The Daily Plant : Tuesday, December 6, 2005


Photo by Daniel Avila

On Monday, December 5, Parks & Recreation Commissioner Adrian Benepe joined Congress Member Gary Ackerman, State Senator Frank Padavan, Queens Borough President Helen Marshall, and numerous community activists to cut the ribbon on renovations to the historic battery at Fort Totten Park in Queens.

"This is another great day for Fort Totten," said Commissioner Benepe. "Today, we open up some of our City’s greatest views and most fascinating history to the public; next year, we will break ground on a full-service visitor center."

The $740,000 site safety renovation was the first part of a two-phase project at the battery, and opens the Civil War-era battery to the public for the first time since the park’s opening. Funding was provided by State Senator Padavan, Borough President Marshall, and Council Member Tony Avella, along with a grant from the New York State Northeastern Historic Preserve Commission. The project concentrated on safety and accessibility, and included lighting, handrails, drainage, and new blue stone. Phase II, funded by an $850,000 allocation from Borough President Marshall, will renovate the museum building and ordinance yard that are connected to the battery via a Civil War-era tunnel.

"The battery is the most unique fortification in the Northeast, and it should be open to the public," said State Senator Padavan, who has long advocated for the transformation of Fort Totten into a public park. "Our children should be coming here and learning about it."

Congress Member Ackerman spoke about Fort Totten’s history as an Army base, and noted that the fort sent more members of the military to the First Gulf War than any other fort in the United States. Borough President Marshall compared the site’s appeal to that of the Cloisters, another flagship attraction in the Bronx.

The City of New York named the Fort Totten battery a Landmark in 1974 for its exemplary military architecture; now that the site is open to the public, Parks will apply for National Landmark status.

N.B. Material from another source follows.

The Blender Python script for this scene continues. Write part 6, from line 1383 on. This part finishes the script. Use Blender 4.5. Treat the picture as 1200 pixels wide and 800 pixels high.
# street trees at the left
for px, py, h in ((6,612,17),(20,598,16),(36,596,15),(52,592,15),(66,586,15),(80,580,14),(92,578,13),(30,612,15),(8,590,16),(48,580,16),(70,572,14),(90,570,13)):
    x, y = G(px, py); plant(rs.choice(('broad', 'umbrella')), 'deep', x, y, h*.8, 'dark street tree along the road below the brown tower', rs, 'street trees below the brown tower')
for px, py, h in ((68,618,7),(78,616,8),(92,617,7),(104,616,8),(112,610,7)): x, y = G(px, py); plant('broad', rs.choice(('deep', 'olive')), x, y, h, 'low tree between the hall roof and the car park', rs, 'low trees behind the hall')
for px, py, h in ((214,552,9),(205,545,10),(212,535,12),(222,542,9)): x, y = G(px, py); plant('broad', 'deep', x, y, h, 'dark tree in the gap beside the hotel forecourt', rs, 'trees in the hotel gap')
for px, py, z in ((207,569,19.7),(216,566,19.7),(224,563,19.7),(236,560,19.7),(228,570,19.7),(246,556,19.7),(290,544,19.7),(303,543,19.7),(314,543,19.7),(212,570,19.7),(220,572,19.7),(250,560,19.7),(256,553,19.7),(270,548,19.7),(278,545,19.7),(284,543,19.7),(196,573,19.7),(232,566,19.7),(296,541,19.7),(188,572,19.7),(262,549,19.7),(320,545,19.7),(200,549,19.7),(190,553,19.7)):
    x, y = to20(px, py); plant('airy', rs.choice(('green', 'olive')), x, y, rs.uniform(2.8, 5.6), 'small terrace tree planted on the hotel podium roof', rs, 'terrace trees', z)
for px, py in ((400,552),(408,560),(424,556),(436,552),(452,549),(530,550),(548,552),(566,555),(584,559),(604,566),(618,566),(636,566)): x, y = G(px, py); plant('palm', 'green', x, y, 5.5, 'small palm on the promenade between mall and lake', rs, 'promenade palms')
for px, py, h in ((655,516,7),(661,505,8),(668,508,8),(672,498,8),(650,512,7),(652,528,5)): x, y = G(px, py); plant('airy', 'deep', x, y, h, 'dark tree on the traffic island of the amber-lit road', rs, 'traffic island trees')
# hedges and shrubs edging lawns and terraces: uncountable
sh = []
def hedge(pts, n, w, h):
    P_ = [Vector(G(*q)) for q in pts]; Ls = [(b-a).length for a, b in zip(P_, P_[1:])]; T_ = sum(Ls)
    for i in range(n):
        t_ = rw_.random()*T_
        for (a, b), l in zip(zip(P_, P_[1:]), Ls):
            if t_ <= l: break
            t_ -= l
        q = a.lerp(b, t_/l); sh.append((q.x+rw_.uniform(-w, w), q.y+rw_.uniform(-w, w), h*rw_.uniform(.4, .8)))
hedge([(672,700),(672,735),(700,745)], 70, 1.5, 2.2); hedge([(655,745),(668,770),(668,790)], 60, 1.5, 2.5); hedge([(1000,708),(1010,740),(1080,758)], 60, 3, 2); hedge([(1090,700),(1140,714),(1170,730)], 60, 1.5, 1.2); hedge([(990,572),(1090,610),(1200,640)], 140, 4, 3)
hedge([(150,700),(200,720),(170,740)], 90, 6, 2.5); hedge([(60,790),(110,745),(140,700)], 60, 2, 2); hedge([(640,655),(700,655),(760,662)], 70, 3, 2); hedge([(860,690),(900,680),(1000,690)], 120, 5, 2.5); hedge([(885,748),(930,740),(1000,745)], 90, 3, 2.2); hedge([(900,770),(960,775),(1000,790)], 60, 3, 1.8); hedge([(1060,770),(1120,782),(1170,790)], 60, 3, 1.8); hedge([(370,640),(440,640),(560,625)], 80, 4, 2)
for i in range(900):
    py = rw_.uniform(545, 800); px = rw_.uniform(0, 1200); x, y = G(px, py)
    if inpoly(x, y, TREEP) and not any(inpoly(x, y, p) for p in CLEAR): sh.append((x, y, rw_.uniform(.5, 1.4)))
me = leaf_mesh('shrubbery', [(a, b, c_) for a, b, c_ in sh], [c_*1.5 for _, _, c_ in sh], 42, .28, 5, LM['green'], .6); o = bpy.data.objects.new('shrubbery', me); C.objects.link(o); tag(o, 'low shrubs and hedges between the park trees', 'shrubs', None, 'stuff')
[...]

In 1857, the United States government purchased this property from the Willets family and began construction on the "Water Battery." Had work proceeded as planned, the battery would have been a five-sided, four-tier structure reaching deeply inward. Instead, advancing naval technology during the Civil War rendered this system obsolete, and only two tiers of the two sides facing the water were completed.

Construction of earthen batteries began in 1870 by backfilling over the parade level of the Water Battery, necessitating a tunnel for movement of munitions. Work was halted in 1876, once again leaving the new fortifications incomplete. Fort Totten Park, a 49.5-acre property overlooking the Long Island Sound, was turned over to Parks & Recreation by the National Parks Service in 2004 and opened to the public as a park by Mayor Michael R. Bloomberg in June of this year.



"There is nothing in the world more beautiful than the forest clothed to its very hollows in snow. It is the still ecstasy of nature, wherein every spray, every blade of grass, every spire of reed, every intricacy of twig, is clad with radiance."